Theater Review: “Joe Turner’s Come and Gone”

Theater Review: “Joe Turner’s Come and Gone”Joe Turner Mark Taper 2013

I was hesitant to post this review, because it contains some errors and curious claims.

However, I try to represent commentary on Wilson as it exists.  Two specific errors include the spelling of “Bynum Walker” as “Bynam Walker” (which, by itself, is not egregious).  However, in paragraph three, Wilson’s “Radio Golf” is identified as “Radio Days,” which is quite peculiar.  Not enough fact checking.

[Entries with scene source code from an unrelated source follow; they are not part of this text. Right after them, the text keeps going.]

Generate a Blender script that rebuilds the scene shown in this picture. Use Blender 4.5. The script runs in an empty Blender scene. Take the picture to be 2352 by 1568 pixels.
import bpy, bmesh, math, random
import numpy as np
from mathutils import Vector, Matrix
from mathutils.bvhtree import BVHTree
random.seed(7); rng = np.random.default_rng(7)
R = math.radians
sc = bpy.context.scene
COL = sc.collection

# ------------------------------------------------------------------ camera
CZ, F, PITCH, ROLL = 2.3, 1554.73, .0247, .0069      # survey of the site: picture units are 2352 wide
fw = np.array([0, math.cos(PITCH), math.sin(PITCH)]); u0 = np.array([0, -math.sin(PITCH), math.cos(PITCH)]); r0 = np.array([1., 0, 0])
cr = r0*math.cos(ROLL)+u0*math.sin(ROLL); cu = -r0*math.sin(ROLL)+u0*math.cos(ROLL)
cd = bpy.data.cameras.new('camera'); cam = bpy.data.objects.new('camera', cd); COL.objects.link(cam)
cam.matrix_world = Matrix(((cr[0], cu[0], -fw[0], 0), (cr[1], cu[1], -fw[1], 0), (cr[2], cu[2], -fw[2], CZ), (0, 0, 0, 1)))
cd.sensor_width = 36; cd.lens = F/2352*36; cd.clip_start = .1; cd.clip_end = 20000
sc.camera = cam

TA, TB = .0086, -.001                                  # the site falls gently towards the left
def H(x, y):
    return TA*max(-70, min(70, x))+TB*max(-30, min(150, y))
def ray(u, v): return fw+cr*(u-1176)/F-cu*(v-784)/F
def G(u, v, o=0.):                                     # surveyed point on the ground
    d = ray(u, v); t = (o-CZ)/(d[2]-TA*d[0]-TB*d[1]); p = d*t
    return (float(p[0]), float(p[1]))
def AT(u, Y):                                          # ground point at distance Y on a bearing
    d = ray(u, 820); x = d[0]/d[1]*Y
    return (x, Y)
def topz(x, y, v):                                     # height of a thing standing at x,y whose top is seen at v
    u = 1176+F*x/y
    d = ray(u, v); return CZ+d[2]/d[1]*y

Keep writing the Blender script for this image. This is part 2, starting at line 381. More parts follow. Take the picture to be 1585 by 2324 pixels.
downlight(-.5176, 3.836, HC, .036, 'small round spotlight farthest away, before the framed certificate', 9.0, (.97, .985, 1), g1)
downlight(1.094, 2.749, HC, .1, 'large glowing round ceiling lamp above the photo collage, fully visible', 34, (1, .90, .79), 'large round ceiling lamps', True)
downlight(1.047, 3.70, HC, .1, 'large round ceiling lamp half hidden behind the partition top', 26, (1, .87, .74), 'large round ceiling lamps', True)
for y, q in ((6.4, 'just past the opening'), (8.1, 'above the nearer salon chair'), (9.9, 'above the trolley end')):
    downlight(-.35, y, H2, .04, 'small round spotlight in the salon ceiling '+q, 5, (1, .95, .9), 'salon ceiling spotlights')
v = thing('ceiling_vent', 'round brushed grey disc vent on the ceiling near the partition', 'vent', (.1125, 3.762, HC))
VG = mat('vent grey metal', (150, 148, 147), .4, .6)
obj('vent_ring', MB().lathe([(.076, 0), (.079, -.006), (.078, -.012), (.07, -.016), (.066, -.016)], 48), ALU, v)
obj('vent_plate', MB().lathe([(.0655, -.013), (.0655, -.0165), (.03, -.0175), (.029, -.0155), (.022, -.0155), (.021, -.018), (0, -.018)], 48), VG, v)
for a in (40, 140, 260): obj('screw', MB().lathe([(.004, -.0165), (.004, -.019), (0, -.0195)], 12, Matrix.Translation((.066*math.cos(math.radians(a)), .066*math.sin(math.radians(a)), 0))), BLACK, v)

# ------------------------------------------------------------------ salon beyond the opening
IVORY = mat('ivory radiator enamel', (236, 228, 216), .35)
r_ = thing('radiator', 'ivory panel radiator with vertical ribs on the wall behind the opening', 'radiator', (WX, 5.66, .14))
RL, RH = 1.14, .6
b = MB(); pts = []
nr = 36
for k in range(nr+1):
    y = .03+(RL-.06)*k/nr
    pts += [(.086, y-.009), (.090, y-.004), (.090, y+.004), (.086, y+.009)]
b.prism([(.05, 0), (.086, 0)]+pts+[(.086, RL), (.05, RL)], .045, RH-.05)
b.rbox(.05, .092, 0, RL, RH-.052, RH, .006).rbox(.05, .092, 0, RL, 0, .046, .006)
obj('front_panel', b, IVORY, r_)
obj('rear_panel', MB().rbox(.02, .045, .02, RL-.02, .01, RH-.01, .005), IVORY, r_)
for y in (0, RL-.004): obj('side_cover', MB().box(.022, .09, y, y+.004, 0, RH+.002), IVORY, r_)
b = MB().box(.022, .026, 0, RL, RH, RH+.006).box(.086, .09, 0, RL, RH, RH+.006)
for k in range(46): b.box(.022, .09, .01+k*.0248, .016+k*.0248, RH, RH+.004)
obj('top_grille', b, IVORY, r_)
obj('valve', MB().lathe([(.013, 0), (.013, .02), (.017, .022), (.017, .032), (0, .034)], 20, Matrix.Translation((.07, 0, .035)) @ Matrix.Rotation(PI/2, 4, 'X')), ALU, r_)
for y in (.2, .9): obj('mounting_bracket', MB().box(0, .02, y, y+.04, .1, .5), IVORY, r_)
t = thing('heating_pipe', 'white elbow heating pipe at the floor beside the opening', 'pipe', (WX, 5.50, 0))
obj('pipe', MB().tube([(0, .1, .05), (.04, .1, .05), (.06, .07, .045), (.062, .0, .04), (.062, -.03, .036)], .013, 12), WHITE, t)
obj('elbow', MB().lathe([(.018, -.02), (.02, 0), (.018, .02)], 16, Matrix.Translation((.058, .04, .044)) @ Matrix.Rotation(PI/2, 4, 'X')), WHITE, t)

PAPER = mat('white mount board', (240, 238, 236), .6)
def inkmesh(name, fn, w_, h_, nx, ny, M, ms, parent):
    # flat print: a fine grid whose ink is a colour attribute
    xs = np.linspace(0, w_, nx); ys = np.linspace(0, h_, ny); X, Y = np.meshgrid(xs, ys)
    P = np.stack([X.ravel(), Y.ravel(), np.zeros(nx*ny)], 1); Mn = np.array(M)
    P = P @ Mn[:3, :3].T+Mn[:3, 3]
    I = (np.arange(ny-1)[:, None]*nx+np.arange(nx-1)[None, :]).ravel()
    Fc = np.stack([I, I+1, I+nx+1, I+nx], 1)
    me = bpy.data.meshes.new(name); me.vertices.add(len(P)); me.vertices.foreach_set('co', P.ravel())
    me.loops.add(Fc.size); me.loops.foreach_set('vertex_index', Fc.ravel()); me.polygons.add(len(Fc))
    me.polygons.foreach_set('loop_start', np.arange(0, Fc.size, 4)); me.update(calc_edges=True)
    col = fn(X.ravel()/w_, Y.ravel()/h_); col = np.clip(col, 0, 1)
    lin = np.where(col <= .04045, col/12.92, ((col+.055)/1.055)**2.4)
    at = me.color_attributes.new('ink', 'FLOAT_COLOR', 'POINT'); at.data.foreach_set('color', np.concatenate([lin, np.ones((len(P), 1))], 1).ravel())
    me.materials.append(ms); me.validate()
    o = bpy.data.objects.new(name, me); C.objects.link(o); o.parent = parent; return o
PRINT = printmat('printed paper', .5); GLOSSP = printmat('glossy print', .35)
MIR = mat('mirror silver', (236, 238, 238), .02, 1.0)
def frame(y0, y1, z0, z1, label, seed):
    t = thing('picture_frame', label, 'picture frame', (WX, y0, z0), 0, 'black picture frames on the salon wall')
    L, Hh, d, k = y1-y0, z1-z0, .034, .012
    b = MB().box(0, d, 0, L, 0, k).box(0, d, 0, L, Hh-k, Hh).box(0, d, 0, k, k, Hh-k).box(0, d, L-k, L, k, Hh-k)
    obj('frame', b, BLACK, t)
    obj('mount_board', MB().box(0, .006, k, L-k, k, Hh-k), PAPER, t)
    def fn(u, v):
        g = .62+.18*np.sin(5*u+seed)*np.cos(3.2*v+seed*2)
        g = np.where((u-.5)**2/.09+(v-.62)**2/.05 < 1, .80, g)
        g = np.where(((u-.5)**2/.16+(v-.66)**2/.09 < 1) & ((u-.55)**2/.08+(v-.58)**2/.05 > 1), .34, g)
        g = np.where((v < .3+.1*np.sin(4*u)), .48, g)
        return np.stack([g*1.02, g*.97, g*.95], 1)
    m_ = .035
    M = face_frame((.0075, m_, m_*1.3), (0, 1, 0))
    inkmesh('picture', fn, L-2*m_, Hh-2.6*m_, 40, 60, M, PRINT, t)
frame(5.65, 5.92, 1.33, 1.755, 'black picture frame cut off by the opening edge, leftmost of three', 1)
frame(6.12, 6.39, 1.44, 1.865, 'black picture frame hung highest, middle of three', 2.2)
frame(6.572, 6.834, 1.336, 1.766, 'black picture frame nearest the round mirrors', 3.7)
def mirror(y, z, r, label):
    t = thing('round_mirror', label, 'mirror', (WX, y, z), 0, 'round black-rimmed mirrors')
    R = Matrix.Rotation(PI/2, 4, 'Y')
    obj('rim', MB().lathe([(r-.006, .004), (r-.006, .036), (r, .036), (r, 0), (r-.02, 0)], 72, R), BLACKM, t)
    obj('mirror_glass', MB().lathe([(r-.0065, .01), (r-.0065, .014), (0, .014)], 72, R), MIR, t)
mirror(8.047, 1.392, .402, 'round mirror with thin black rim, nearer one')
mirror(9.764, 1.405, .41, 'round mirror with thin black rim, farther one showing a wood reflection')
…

Finally, there is this: “Of these works, ‘Joe Turner’ is among the best. The latter plays – ‘Seven Guitars,’ ‘King Hedley II,’ ‘Gem of the Ocean’ – are just as textually rich but longer and less concise.”  While I do agree that “Joe Turner” is Wilson at his best, I have no idea what “less concise” means. I would, in fact, argue that Wilson became more concise as he matured.  I believe some of the early plays had to be workshopped for extended periods to time to bring them in at under three hours.  And if you don’t understand the concise messages of “Seven Guitars,” “Hedley,” and “Gem” then I don’t know what to tell you.

Here is a stronger excerpt (with “Bynum” spelled correctly):

“Herald Loomis is in limbo. With his young daughter in tow, he’s been searching for his wife whom he hasn’t seen in ten years. He comes to a boardinghouse owned by Seth Holly and his wife Bertha (Keith David and Lilas White). One of the residents there, the shaman, “binder,” and storyteller Bynum Walker (Glynn Turman), sizes up Loomis (John Douglas Thompson) and – more eloquently than any reviewer could ever phrase it – tells him that he’s lost his song and needs to find it again.”